Scan the entries below. List each line with "script".

▸ Material provided

________________________

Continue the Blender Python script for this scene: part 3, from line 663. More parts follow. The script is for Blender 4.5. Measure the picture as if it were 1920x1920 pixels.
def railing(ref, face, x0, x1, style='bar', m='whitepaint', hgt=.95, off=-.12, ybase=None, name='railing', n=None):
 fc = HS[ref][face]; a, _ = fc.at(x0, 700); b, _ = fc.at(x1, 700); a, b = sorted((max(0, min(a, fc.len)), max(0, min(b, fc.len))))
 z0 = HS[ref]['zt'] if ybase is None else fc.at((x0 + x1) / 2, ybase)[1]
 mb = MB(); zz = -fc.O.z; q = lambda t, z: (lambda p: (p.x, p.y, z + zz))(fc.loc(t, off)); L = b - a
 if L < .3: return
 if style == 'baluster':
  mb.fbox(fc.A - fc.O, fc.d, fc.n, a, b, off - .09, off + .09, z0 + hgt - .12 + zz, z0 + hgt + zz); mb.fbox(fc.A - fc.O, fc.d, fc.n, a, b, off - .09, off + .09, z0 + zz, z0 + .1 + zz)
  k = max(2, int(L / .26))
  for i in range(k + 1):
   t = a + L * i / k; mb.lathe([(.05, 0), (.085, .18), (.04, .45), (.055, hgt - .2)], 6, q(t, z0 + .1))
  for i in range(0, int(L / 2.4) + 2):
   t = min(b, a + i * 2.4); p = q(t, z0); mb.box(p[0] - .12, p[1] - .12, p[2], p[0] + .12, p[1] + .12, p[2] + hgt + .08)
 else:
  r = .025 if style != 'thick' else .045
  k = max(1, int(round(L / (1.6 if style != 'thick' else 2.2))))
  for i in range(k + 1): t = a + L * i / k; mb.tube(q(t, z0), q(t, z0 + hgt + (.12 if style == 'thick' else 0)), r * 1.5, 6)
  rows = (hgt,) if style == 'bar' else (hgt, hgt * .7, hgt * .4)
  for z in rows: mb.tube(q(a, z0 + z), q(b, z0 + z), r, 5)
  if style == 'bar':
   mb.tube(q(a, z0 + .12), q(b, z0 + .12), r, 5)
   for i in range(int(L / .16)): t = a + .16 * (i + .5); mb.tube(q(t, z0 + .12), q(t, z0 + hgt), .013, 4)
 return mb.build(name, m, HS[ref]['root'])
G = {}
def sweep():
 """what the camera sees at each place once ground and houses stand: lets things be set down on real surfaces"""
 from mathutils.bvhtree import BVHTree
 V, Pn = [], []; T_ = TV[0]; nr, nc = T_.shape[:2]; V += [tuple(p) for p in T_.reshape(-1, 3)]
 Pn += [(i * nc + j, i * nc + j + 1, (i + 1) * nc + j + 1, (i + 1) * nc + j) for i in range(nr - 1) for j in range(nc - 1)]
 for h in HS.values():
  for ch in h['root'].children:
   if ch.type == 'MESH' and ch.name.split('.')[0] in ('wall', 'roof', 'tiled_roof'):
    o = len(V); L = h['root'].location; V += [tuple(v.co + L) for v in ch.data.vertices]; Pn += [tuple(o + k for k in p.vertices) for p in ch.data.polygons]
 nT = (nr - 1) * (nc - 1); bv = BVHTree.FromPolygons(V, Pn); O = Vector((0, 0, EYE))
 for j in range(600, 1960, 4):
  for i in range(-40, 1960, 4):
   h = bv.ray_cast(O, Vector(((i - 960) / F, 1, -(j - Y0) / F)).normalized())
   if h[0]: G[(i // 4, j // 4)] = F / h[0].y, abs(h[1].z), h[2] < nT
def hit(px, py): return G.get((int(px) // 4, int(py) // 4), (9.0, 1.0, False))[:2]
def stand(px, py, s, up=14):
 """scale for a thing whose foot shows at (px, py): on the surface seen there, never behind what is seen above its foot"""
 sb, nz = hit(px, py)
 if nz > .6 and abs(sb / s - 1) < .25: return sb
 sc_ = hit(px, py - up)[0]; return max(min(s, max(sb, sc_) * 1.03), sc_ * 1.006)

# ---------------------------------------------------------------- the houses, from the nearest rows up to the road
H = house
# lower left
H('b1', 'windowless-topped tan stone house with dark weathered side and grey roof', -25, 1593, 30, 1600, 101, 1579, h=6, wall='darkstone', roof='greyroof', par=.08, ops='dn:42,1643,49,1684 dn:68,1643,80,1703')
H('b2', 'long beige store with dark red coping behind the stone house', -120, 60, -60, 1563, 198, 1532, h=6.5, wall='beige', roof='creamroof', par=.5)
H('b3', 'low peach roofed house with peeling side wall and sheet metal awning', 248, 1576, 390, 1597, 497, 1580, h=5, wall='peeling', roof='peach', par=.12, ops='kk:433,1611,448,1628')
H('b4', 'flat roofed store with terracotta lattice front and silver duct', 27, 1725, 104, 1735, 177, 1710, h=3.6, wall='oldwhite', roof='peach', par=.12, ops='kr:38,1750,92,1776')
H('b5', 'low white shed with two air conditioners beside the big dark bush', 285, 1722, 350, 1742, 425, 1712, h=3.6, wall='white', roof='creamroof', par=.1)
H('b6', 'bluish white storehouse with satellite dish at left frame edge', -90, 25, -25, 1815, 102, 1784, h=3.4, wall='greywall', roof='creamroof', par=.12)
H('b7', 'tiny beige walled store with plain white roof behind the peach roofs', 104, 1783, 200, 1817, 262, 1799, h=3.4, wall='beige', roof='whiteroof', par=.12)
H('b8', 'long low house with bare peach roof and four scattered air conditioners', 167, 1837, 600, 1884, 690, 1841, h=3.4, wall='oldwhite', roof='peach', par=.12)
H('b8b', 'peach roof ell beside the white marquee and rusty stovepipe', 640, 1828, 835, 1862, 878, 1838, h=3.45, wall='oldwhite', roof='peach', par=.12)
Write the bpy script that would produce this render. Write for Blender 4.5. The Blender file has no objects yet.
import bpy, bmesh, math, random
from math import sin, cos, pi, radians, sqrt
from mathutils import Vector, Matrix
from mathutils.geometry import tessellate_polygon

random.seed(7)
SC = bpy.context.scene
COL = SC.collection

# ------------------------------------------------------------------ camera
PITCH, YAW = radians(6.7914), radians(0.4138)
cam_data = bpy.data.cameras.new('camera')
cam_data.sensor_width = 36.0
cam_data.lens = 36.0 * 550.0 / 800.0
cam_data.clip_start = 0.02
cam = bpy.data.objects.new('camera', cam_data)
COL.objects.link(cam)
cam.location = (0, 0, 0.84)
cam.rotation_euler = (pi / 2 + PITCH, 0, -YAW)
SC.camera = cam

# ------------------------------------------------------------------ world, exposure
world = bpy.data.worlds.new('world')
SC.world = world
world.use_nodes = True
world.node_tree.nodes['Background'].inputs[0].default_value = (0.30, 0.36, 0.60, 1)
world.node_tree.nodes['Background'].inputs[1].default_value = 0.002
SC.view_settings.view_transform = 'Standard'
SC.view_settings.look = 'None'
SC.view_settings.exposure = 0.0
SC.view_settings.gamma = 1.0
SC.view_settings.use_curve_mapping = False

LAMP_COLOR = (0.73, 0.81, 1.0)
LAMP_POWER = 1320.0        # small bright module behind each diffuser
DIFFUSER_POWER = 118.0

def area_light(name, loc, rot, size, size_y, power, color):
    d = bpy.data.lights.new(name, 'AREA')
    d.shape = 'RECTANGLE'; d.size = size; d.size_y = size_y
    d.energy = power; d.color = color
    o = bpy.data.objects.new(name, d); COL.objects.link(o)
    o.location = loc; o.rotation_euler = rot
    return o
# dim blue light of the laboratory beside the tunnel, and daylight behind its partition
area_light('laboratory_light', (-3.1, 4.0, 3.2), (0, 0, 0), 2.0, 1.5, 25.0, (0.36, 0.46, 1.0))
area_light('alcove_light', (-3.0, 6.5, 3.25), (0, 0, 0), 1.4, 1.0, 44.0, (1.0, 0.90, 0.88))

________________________

▸ Response to this task
Continue the Blender Python script for this scene: part 3, from line 663. More parts follow. The script is for Blender 4.5. Measure the picture as if it were 1920x1920 pixels.
Write the bpy script that would produce this render. Write for Blender 4.5. The Blender file has no objects yet.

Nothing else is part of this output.